Took a drive up to Bradshaw cabin in the Martin Basin the other day. It was a beautiful autumn day spent with a good friend. When we arrived, I immediately noticed all the changes. I was heartened to see the old round corral in good shape. The meadows looked lush and beautiful, and it was clear that it had been a good water year. I showed him the old catch lot, and where the beautiful Sandhill Cranes raised babies in springtime.
The cabin had a new roof and front porch. The old foot bridges that take you to the spring box and outhouse had been rebuilt, and Les’ old bbq pit was still basically intact. I told my friend about the family of weasels that had lived in the old outhouse and laughed to myself about how one had popped up between my brother’s knees when he’d made his one visit there.

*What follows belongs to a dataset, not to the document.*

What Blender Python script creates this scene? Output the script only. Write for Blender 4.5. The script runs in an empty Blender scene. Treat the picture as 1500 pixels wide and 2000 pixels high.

Kris Stewart at Bradshaw cabin 2024
I didn’t go inside the cabin. It’s not ours anymore and frankly, I didn’t want to see the changes. The old interior cabinets, bunks and table used to be painted a light blue and the rock walls were filled with old western prints and notes from my father in law Les about the history of the place and how to treat a buckaroo cabin. I don’t know if his old woodstove (original to 1920) and hand built wood box survive. The pile of construction debris outside told me most of those old memories were likely gone.
The new outfits have done a nice job. The cabin and grazing Martin Basin will live on. I just didn’t want to see the changes. I sent a picture to my friend Carl Fleischhauer who organized Buckaroos in Paradise for the Library of Congress more than 45 years ago. I compared my feelings to visiting my grandparents home after they were gone. It had emptied of magic for me, and I guess I’d just prefer to remember it the way it was, with my loved ones in it. Our family spent significant time most every summer and fall at Bradshaw. It was at the center of our Martin Basin grazing permit and you couldn’t ask for a better spot to headquarter from on the mountain. When we finished there, we’d move onto Cold Springs and finally home through Hardscrabble. Those memories are so real to me that when I close my eyes I feel like I can still see Les, Fred and Patrice there, smell the campfire and hear our horses and dogs.
Les Stewart’s 1936 drawing of Bradshaw and Ninety-Six Ranch wagon and team.
Our ranch built the Bradshaw in 1920. We owned the land it sat on. By the late 1980’s, the USFS had made grazing that riparian zone so difficult that my father in law sold the ground to them but maintained a long term lease on the cabin site. When I went to renew that lease after Fred’s death, I was rejected and told that my only way of keeping the remote cabin was to attach it to my grazing permit. When I sold those permits a couple years ago, I knew that meant the permanent loss of Bradshaw.
My most recent visit was the first I’ve made back there since giving it up. It was nice to see it in good shape but it was a melancholy experience for sure. I’ve driven by the turn off plenty of times but just couldn’t drive in. Part of that is out of respect for the new permittees and part is just out of missing what used to be.
I was glad when we pulled out and headed back to Lye Creek for lunch. I know everything changes and that’s okay; but, I’ll admit to loving the brief feeling I’d get walking back into those places before all the changes and feeling Les and Fred beside me for just a moment in time.
Kris Stewart is a rancher in Paradise Valley, Nevada.